▶ [YOUR INSTRUCTIONS]: Give the listing again exactly, omitting its images.

▶ [SUPPLIED MATERIAL]:
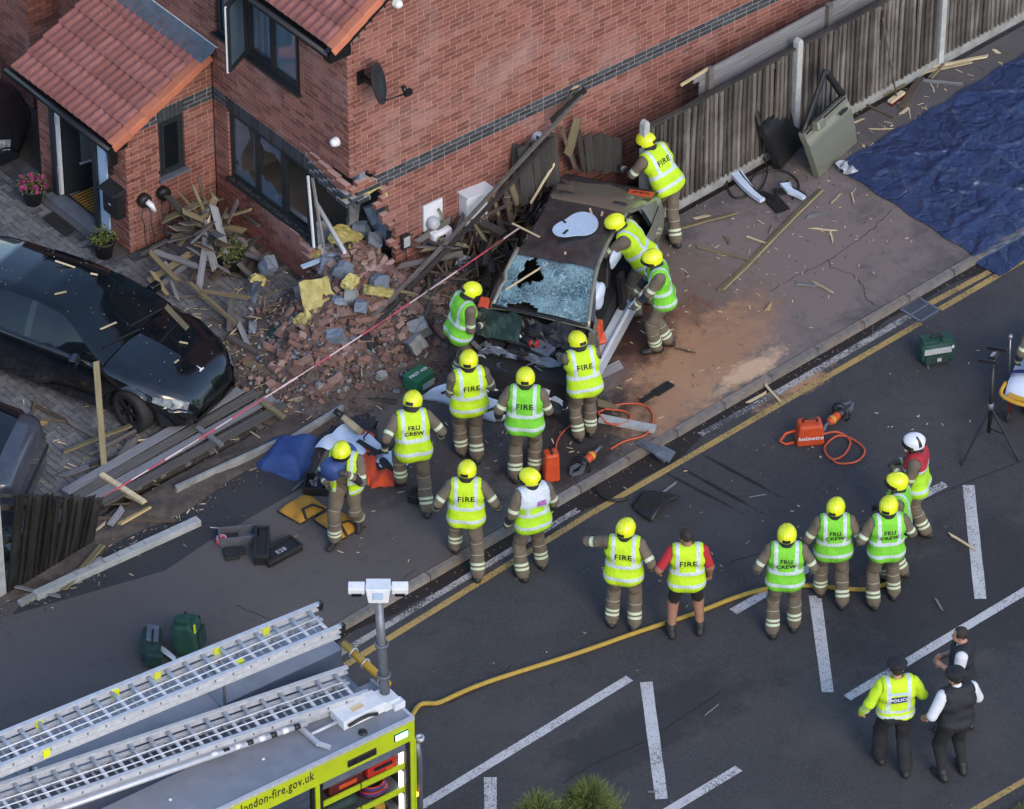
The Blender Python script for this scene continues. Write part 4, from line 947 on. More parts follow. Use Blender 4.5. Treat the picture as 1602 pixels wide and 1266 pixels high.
def car_shell(t, C, body, glassm, roofm, skip_body=None, skip_can=None, deform=None, pane=True, ws_skip=None, rearm=None, xs0=-2.42, xs1=2.28):
    D = deform or (lambda p: p); xs = np.linspace(xs0, xs1, 96)
    for part, sel in (('body', None),):
        m = MB(); S = [C.section(x) for x in xs]; n = len(S[0])
        for sg in (1, -1):
            V = [D(Vector((x, sg * p[0], p[1]))) for x, s_ in zip(xs, S) for p in s_]; F = []
            for i in range(len(xs) - 1):
                for k in range(n - 1):
                    xm = (xs[i] + xs[i + 1]) / 2; zm = (S[i][k][1] + S[i][k + 1][1]) / 2
                    if skip_body and skip_body(xm, sg, k, zm): continue
                    q = (i * n + k, (i + 1) * n + k, (i + 1) * n + k + 1, i * n + k + 1); F.append(q if sg < 0 else q[::-1])
            m.add(V, F, 0, True)
        for xe, S_ in ((xs[0], S[0]), (xs[-1], S[-1])):
            if deform and xe > 0: continue
            V = [D(Vector((xe, p[0], p[1]))) for p in S_] + [D(Vector((xe, -p[0], p[1]))) for p in S_[::-1]]; m.add(V, [tuple(range(len(V)))])
        m.build('body', body, t)
    xc = np.linspace(-2.10, 1.0, 64); S = [C.canopy(x) for x in xc]; n = len(S[0])
    cls = {}
    for i in range(len(xc) - 1):
        xm = (xc[i] + xc[i + 1]) / 2
        for k in range(n - 1):
            if k < 3:
                pil = xm > .78 or xm < -1.62 or abs(xm + .28) < .05 or abs(xm + 1.15) < .03
                c = 'pillar' if pil or k == 2 and False else 'side_window'
            elif k < 4 and -1.3 < xm < .9: c = 'roof'
            else: c = 'windscreen' if xm > .22 else ('rear_window' if xm < -1.22 else 'roof')
            for sg in (1, -1):
                if skip_can and skip_can(xm, sg, k, c): continue
                cls.setdefault((c,) if c not in ('pillar', 'side_window') else (c, sg, sum(xm > q for q in (-1.62, -1.15, -.28, .78))) if c == 'side_window' else (c, sg, round(xm) if abs(xm) > .7 else 0), []).append((i, k, sg))
    ro = None
    for c, mat in (('roof', roofm), ('pillar', body), ('windscreen', glassm), ('rear_window', rearm or glassm), ('side_window', 'dark_glass')):
      if c == 'windscreen' and ws_skip: continue
      for key_ in [q for q in cls if q[0] == c]:
        m = MB(); idx = {}
        for (i, k, sg) in cls[key_]:
            q = []
            for (a, b) in ((i, k), (i + 1, k), (i + 1, k + 1), (i, k + 1)):
                key = (a, b, sg if S[a][b][0] > 1e-6 else 1)
                if key not in idx: idx[key] = len(m.v); m.v.append(tuple(D(Vector((xc[a], sg * S[a][b][0], S[a][b][1])))))
                q.append(idx[key])
            m.f.append(tuple(q if sg < 0 else q[::-1])); m.m.append(0); m.sm.append(True)
        m.build(c, mat, t)
    u = MB(); u.box((0, 0, .42), (3.9, 1.5, .42)); u.build('underbody', 'black_matt', t)
def at_heading(name, label, cat, x, y, deg, z=0, group=None): return thing(name, label, cat, (x, y, z), R(deg), group)
def hl_pt(C, u, v, sg):
    x = 1.78 + .40 * u; S = C.section(x); k = 6.2 + 2.2 * v * (.45 + .55 * u); i = int(k); f_ = k - i; a, b = S[i], S[i + 1]
    return Vector((x + .012, sg * (a[0] + (b[0] - a[0]) * f_ + .010), a[1] + (b[1] - a[1]) * f_ + .010))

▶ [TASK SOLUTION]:
The Blender Python script for this scene continues. Write part 4, from line 947 on. More parts follow. Use Blender 4.5. Treat the picture as 1602 pixels wide and 1266 pixels high.
def car_shell(t, C, body, glassm, roofm, skip_body=None, skip_can=None, deform=None, pane=True, ws_skip=None, rearm=None, xs0=-2.42, xs1=2.28):
    D = deform or (lambda p: p); xs = np.linspace(xs0, xs1, 96)
    for part, sel in (('body', None),):
        m = MB(); S = [C.section(x) for x in xs]; n = len(S[0])
        for sg in (1, -1):
            V = [D(Vector((x, sg * p[0], p[1]))) for x, s_ in zip(xs, S) for p in s_]; F = []
            for i in range(len(xs) - 1):
                for k in range(n - 1):
                    xm = (xs[i] + xs[i + 1]) / 2; zm = (S[i][k][1] + S[i][k + 1][1]) / 2
                    if skip_body and skip_body(xm, sg, k, zm): continue
                    q = (i * n + k, (i + 1) * n + k, (i + 1) * n + k + 1, i * n + k + 1); F.append(q if sg < 0 else q[::-1])
            m.add(V, F, 0, True)
        for xe, S_ in ((xs[0], S[0]), (xs[-1], S[-1])):
            if deform and xe > 0: continue
            V = [D(Vector((xe, p[0], p[1]))) for p in S_] + [D(Vector((xe, -p[0], p[1]))) for p in S_[::-1]]; m.add(V, [tuple(range(len(V)))])
        m.build('body', body, t)
    xc = np.linspace(-2.10, 1.0, 64); S = [C.canopy(x) for x in xc]; n = len(S[0])
    cls = {}
    for i in range(len(xc) - 1):
        xm = (xc[i] + xc[i + 1]) / 2
        for k in range(n - 1):
            if k < 3:
                pil = xm > .78 or xm < -1.62 or abs(xm + .28) < .05 or abs(xm + 1.15) < .03
                c = 'pillar' if pil or k == 2 and False else 'side_window'
            elif k < 4 and -1.3 < xm < .9: c = 'roof'
            else: c = 'windscreen' if xm > .22 else ('rear_window' if xm < -1.22 else 'roof')
            for sg in (1, -1):
                if skip_can and skip_can(xm, sg, k, c): continue
                cls.setdefault((c,) if c not in ('pillar', 'side_window') else (c, sg, sum(xm > q for q in (-1.62, -1.15, -.28, .78))) if c == 'side_window' else (c, sg, round(xm) if abs(xm) > .7 else 0), []).append((i, k, sg))
    ro = None
    for c, mat in (('roof', roofm), ('pillar', body), ('windscreen', glassm), ('rear_window', rearm or glassm), ('side_window', 'dark_glass')):
      if c == 'windscreen' and ws_skip: continue
      for key_ in [q for q in cls if q[0] == c]:
        m = MB(); idx = {}
        for (i, k, sg) in cls[key_]:
            q = []
            for (a, b) in ((i, k), (i + 1, k), (i + 1, k + 1), (i, k + 1)):
                key = (a, b, sg if S[a][b][0] > 1e-6 else 1)
                if key not in idx: idx[key] = len(m.v); m.v.append(tuple(D(Vector((xc[a], sg * S[a][b][0], S[a][b][1])))))
                q.append(idx[key])
            m.f.append(tuple(q if sg < 0 else q[::-1])); m.m.append(0); m.sm.append(True)
        m.build(c, mat, t)
    u = MB(); u.box((0, 0, .42), (3.9, 1.5, .42)); u.build('underbody', 'black_matt', t)
def at_heading(name, label, cat, x, y, deg, z=0, group=None): return thing(name, label, cat, (x, y, z), R(deg), group)
def hl_pt(C, u, v, sg):
    x = 1.78 + .40 * u; S = C.section(x); k = 6.2 + 2.2 * v * (.45 + .55 * u); i = int(k); f_ = k - i; a, b = S[i], S[i + 1]
    return Vector((x + .012, sg * (a[0] + (b[0] - a[0]) * f_ + .010), a[1] + (b[1] - a[1]) * f_ + .010))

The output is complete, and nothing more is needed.